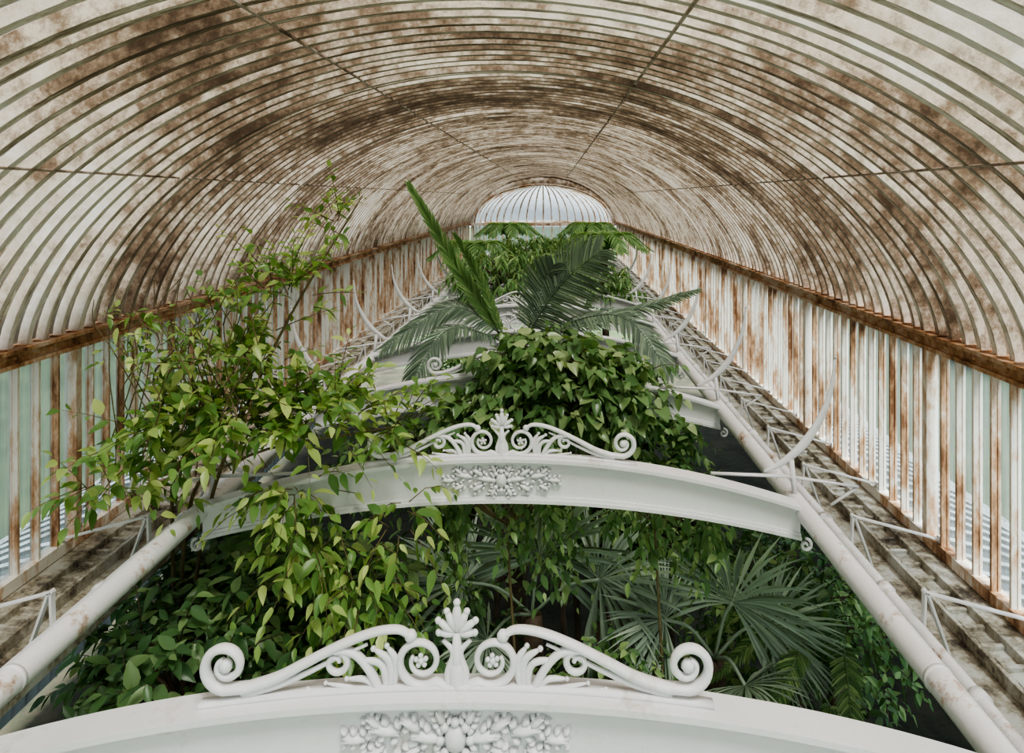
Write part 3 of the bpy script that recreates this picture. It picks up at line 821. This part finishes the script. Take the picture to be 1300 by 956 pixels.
r = np.random.default_rng(9)
fp = empty("fern_palm", (2.1, 5.5, -CZ), "feathery fern-like palm with drooping green fronds", "palm")
mb = MB(); tube(mb, [(2.1, 5.5, -CZ), (2.15, 5.6, -5.5), (2.1, 5.5, -3.5)], [.09, .08, .06], 10); fin(mb, "trunk", m_bark, (2.1, 5.5, -CZ), fp, True)
for k in range(6):
    a = 1.7 + k * .55; d = A([math.cos(a), math.sin(a), 0]); b = A([2.1, 5.5, -3.5])
    mL = MB(); frond(mL, mL, b, b + d * .42 + A([0, 0, .42]), b + d * .98 + A([0, 0, .10]), .15, 56, (0, 0, 1), 1.2, .2, .017, .08, r)
    fin(mL, "frond", m_mid, tuple(b), fp, True)

gt = shrub("garden_tree", "large leafy park tree outside the glass", "tree", (-26, 22), (-26, 22, -1.5), (7, 7, 4.5), 340, 8, 1.6, 1.0, m_dark, 71, 2.0, .3, .3, group="park trees outside", trunk_r=.4)
for (x, y, s) in ((-27, 44, 1.0), (-26, 3, .9), (26, 34, 1.0), (27, 10, 1.0)):
    copytree(gt, (x, y, 0), rotz=0, scale=(s, s, s))

# ------------------------------------------------------------------ light / world / camera
w = bpy.data.worlds.new("overcast_sky"); bpy.context.scene.world = w; w.use_nodes = True
nt = w.node_tree; nt.nodes.clear()
o = nt.nodes.new("ShaderNodeOutputWorld"); bg = nt.nodes.new("ShaderNodeBackground")
tc = nt.nodes.new("ShaderNodeTexCoord"); sp = nt.nodes.new("ShaderNodeSeparateXYZ"); nt.links.new(tc.outputs["Generated"], sp.inputs[0])
cr = nt.nodes.new("ShaderNodeValToRGB"); e = cr.color_ramp.elements
e[0].position = 0.0; e[0].color = (.66, .71, .77, 1); e[1].position = .8; e[1].color = (.98, .985, 1.0, 1)
nt.links.new(sp.outputs[2], cr.inputs[0]); nt.links.new(cr.outputs[0], bg.inputs[0]); bg.inputs[1].default_value = 1.95
nt.links.new(bg.outputs[0], o.inputs[0])
sl = bpy.data.lights.new("sun", 'SUN'); sl.energy = 21.0; sl.angle = 0.35; sl.color = (1, .98, .94)
so = bpy.data.objects.new("sun", sl); link(so); so.rotation_euler = (math.radians(26), math.radians(14), 0); so.location = (0, 0, 20)
bpy.context.scene.view_settings.look = 'AgX - High Contrast'

cam = bpy.data.cameras.new("camera"); co = bpy.data.objects.new("camera", cam); link(co)
co.location = (0, 0, CZ); co.rotation_euler = (math.pi / 2, 0, 0)
cam.sensor_fit = 'HORIZONTAL'; cam.sensor_width = 36; cam.lens = 950 / 1300 * 36
cam.shift_x = -50 / 1300; cam.shift_y = -226 / 1300; cam.clip_end = 500; cam.clip_start = .05
bpy.context.scene.camera = co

## [What you are asked to do]
Restate only the lines running from the start of the material above through the line containing "copytree(gt, (x, y, 0), rotz=0, scale=(s, s, s))", ends included. No pictures.

## [Written response]
Write part 3 of the bpy script that recreates this picture. It picks up at line 821. This part finishes the script. Take the picture to be 1300 by 956 pixels.
r = np.random.default_rng(9)
fp = empty("fern_palm", (2.1, 5.5, -CZ), "feathery fern-like palm with drooping green fronds", "palm")
mb = MB(); tube(mb, [(2.1, 5.5, -CZ), (2.15, 5.6, -5.5), (2.1, 5.5, -3.5)], [.09, .08, .06], 10); fin(mb, "trunk", m_bark, (2.1, 5.5, -CZ), fp, True)
for k in range(6):
    a = 1.7 + k * .55; d = A([math.cos(a), math.sin(a), 0]); b = A([2.1, 5.5, -3.5])
    mL = MB(); frond(mL, mL, b, b + d * .42 + A([0, 0, .42]), b + d * .98 + A([0, 0, .10]), .15, 56, (0, 0, 1), 1.2, .2, .017, .08, r)
    fin(mL, "frond", m_mid, tuple(b), fp, True)

gt = shrub("garden_tree", "large leafy park tree outside the glass", "tree", (-26, 22), (-26, 22, -1.5), (7, 7, 4.5), 340, 8, 1.6, 1.0, m_dark, 71, 2.0, .3, .3, group="park trees outside", trunk_r=.4)
for (x, y, s) in ((-27, 44, 1.0), (-26, 3, .9), (26, 34, 1.0), (27, 10, 1.0)):
    copytree(gt, (x, y, 0), rotz=0, scale=(s, s, s))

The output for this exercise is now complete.